GIVEN MATERIAL
───

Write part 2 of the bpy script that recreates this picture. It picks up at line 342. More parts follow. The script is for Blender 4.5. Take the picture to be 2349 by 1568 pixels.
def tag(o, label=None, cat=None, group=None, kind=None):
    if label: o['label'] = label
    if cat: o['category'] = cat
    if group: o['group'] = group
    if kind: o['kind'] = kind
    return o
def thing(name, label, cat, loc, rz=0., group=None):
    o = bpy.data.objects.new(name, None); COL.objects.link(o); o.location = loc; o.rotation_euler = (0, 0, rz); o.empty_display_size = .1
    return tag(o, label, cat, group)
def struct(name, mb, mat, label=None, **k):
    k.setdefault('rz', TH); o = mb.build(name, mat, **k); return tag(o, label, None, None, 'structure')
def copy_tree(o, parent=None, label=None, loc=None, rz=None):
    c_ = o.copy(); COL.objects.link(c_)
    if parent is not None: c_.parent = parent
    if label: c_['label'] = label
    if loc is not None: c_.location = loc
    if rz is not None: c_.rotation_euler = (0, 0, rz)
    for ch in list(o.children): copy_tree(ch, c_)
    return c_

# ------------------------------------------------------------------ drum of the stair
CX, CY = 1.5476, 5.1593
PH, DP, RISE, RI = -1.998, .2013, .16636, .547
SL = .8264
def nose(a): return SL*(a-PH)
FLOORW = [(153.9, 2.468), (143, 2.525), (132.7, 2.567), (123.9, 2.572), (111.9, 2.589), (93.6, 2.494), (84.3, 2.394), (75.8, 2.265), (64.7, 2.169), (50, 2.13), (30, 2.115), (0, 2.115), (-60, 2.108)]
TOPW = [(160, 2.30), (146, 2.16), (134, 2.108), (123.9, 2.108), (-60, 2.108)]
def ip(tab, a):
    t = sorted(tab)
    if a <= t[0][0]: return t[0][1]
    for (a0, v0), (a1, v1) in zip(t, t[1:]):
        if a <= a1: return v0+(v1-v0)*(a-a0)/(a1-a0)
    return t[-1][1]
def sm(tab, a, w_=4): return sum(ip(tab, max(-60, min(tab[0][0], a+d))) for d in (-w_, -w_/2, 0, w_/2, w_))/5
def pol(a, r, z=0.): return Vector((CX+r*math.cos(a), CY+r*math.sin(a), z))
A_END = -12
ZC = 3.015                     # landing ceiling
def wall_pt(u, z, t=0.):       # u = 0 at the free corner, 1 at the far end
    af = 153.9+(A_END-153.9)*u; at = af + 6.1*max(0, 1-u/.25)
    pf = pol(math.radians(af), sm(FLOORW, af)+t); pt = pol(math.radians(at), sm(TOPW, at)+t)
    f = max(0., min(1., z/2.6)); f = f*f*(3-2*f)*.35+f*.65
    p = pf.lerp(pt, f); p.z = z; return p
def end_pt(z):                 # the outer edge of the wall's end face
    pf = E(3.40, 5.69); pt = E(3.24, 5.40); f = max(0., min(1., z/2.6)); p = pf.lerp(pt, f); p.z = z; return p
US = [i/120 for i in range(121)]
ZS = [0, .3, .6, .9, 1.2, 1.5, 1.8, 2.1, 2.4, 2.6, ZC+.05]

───

STATED PROBLEM
Repeat every line of the data, exactly and in full.

PROBLEM SOLUTION
Write part 2 of the bpy script that recreates this picture. It picks up at line 342. More parts follow. The script is for Blender 4.5. Take the picture to be 2349 by 1568 pixels.
def tag(o, label=None, cat=None, group=None, kind=None):
    if label: o['label'] = label
    if cat: o['category'] = cat
    if group: o['group'] = group
    if kind: o['kind'] = kind
    return o
def thing(name, label, cat, loc, rz=0., group=None):
    o = bpy.data.objects.new(name, None); COL.objects.link(o); o.location = loc; o.rotation_euler = (0, 0, rz); o.empty_display_size = .1
    return tag(o, label, cat, group)
def struct(name, mb, mat, label=None, **k):
    k.setdefault('rz', TH); o = mb.build(name, mat, **k); return tag(o, label, None, None, 'structure')
def copy_tree(o, parent=None, label=None, loc=None, rz=None):
    c_ = o.copy(); COL.objects.link(c_)
    if parent is not None: c_.parent = parent
    if label: c_['label'] = label
    if loc is not None: c_.location = loc
    if rz is not None: c_.rotation_euler = (0, 0, rz)
    for ch in list(o.children): copy_tree(ch, c_)
    return c_

# ------------------------------------------------------------------ drum of the stair
CX, CY = 1.5476, 5.1593
PH, DP, RISE, RI = -1.998, .2013, .16636, .547
SL = .8264
def nose(a): return SL*(a-PH)
FLOORW = [(153.9, 2.468), (143, 2.525), (132.7, 2.567), (123.9, 2.572), (111.9, 2.589), (93.6, 2.494), (84.3, 2.394), (75.8, 2.265), (64.7, 2.169), (50, 2.13), (30, 2.115), (0, 2.115), (-60, 2.108)]
TOPW = [(160, 2.30), (146, 2.16), (134, 2.108), (123.9, 2.108), (-60, 2.108)]
def ip(tab, a):
    t = sorted(tab)
    if a <= t[0][0]: return t[0][1]
    for (a0, v0), (a1, v1) in zip(t, t[1:]):
        if a <= a1: return v0+(v1-v0)*(a-a0)/(a1-a0)
    return t[-1][1]
def sm(tab, a, w_=4): return sum(ip(tab, max(-60, min(tab[0][0], a+d))) for d in (-w_, -w_/2, 0, w_/2, w_))/5
def pol(a, r, z=0.): return Vector((CX+r*math.cos(a), CY+r*math.sin(a), z))
A_END = -12
ZC = 3.015                     # landing ceiling
def wall_pt(u, z, t=0.):       # u = 0 at the free corner, 1 at the far end
    af = 153.9+(A_END-153.9)*u; at = af + 6.1*max(0, 1-u/.25)
    pf = pol(math.radians(af), sm(FLOORW, af)+t); pt = pol(math.radians(at), sm(TOPW, at)+t)
    f = max(0., min(1., z/2.6)); f = f*f*(3-2*f)*.35+f*.65
    p = pf.lerp(pt, f); p.z = z; return p
def end_pt(z):                 # the outer edge of the wall's end face
    pf = E(3.40, 5.69); pt = E(3.24, 5.40); f = max(0., min(1., z/2.6)); p = pf.lerp(pt, f); p.z = z; return p
US = [i/120 for i in range(121)]
ZS = [0, .3, .6, .9, 1.2, 1.5, 1.8, 2.1, 2.4, 2.6, ZC+.05]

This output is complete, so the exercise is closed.